Revelation is ongoing – that foundational Unitarian Universalist belief means we don’t expect to just magically ‘get it’ and be perfect and have no further work to do with each other, nothing further to learn from and with each other.  This is a community with strong bonds, lots of care, and lots of capacity, and we have learned and grown for centuries. We’re committed to that journey and to each other, travelling together through discovery and development, sharing and spiritual connection.  A journey that requires the ability to speak our truths because we care about each others’ truths.  A journey that knows we ourselves are changed, must change, in the honoring of each others’ truths.  The great 20th c. African American writer and activist James Baldwin wrote:

“Love takes off the masks that we fear we cannot live without and know we cannot live within. I use the word “love” here not merely in the personal sense but as a state of being, or a state of grace – not in the infantile American sense of being made happy but in the tough and universal sense of quest and daring and growth.”

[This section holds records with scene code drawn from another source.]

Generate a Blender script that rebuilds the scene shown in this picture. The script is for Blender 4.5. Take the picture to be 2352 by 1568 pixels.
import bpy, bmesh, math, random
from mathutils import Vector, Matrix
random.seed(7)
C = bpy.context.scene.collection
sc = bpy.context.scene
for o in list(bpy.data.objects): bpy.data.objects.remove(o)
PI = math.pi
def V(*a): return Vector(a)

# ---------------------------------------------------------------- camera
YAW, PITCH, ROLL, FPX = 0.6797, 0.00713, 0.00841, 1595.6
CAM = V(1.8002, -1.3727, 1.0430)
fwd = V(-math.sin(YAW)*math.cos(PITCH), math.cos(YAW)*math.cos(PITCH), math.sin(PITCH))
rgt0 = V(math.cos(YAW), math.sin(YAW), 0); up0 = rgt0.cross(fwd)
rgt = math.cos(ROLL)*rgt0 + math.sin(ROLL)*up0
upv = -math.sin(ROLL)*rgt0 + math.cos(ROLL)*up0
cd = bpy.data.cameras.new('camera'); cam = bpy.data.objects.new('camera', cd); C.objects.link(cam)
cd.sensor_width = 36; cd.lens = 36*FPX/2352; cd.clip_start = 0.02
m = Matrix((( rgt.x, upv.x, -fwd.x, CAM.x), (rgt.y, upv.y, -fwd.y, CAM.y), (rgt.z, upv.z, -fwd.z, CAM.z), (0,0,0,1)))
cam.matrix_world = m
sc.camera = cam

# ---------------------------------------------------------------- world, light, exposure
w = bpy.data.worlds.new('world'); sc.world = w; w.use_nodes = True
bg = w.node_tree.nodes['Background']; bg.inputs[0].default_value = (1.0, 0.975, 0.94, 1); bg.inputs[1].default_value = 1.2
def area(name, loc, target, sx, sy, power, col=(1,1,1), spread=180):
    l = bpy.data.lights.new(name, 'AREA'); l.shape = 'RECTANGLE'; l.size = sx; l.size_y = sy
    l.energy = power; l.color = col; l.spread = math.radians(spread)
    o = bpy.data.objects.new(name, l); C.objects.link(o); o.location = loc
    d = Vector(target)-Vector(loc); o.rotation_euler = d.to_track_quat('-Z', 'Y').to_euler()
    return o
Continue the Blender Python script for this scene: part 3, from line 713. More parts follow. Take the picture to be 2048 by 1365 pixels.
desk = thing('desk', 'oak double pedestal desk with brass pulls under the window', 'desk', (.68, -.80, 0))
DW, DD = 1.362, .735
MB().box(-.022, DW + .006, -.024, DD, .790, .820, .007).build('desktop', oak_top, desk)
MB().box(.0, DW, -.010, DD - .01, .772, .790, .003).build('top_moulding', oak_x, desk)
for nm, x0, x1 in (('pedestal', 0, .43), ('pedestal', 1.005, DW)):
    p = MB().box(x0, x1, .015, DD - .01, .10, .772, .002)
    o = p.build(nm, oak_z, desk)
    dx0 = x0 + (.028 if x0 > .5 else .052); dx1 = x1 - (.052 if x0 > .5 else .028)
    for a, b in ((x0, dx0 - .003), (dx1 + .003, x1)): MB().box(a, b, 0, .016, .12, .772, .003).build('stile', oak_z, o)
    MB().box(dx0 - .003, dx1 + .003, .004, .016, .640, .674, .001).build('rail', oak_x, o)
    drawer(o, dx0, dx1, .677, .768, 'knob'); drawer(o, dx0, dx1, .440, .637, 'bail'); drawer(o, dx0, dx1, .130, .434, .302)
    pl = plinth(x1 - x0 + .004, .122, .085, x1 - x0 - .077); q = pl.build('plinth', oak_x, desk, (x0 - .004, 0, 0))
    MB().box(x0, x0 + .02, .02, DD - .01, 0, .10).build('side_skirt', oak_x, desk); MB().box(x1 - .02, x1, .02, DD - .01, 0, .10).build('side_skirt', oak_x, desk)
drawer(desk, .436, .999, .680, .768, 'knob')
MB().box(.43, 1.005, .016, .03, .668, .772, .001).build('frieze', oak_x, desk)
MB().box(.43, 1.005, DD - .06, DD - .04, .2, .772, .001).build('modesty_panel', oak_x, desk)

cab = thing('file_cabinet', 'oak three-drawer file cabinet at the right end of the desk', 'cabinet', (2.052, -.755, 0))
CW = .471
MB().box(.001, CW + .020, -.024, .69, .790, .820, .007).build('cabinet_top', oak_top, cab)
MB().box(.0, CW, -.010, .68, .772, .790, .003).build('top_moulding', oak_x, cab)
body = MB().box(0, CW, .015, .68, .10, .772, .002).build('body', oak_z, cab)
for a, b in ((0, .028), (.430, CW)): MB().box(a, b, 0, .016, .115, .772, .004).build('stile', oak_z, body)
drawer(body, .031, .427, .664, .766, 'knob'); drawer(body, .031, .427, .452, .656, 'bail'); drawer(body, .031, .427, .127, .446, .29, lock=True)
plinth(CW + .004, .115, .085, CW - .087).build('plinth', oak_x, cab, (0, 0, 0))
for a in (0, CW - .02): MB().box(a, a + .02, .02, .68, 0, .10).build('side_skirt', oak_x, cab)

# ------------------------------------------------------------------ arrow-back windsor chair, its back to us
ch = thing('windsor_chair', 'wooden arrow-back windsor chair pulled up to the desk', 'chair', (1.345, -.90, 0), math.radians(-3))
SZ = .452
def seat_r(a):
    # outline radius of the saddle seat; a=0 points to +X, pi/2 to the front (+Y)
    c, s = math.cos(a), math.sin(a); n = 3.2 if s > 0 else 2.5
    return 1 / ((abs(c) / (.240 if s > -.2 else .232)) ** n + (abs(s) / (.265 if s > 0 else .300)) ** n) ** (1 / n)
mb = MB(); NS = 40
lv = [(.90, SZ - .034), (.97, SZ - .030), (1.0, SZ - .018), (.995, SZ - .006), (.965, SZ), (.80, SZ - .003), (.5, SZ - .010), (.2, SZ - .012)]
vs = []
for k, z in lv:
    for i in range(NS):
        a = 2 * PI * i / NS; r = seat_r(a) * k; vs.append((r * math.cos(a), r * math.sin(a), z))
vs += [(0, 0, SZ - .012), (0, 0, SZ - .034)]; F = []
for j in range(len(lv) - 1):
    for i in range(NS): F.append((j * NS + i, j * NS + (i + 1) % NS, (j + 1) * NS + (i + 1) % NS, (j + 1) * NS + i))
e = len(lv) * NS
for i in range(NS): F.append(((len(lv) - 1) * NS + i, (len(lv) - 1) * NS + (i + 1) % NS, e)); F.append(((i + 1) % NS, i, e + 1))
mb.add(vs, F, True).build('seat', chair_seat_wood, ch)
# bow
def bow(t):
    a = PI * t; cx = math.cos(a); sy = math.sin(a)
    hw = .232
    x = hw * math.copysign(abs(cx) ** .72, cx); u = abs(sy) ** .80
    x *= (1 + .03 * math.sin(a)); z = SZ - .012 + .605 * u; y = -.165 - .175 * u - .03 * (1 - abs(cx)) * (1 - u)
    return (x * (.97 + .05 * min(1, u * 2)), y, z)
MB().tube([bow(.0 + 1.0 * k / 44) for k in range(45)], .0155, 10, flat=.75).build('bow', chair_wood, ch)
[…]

This isn’t about political correctness, or silencing, or undermining – it can’t be about any of that.  It’s not about being correct, it’s about being caring.  It’s not about being constrained, it’s about being responsible.  It is, it has to be, about powerful human relationship, about perceiving and celebrating the personhood and value of all of us here with greater awareness and intention. Ubuntu – I am who I am because of who we all are.  Thinking more.  Noticing more than we have sometimes in the past.  Figuring out new things.  Building a new way, towards real freedom and equality, together.  Amen.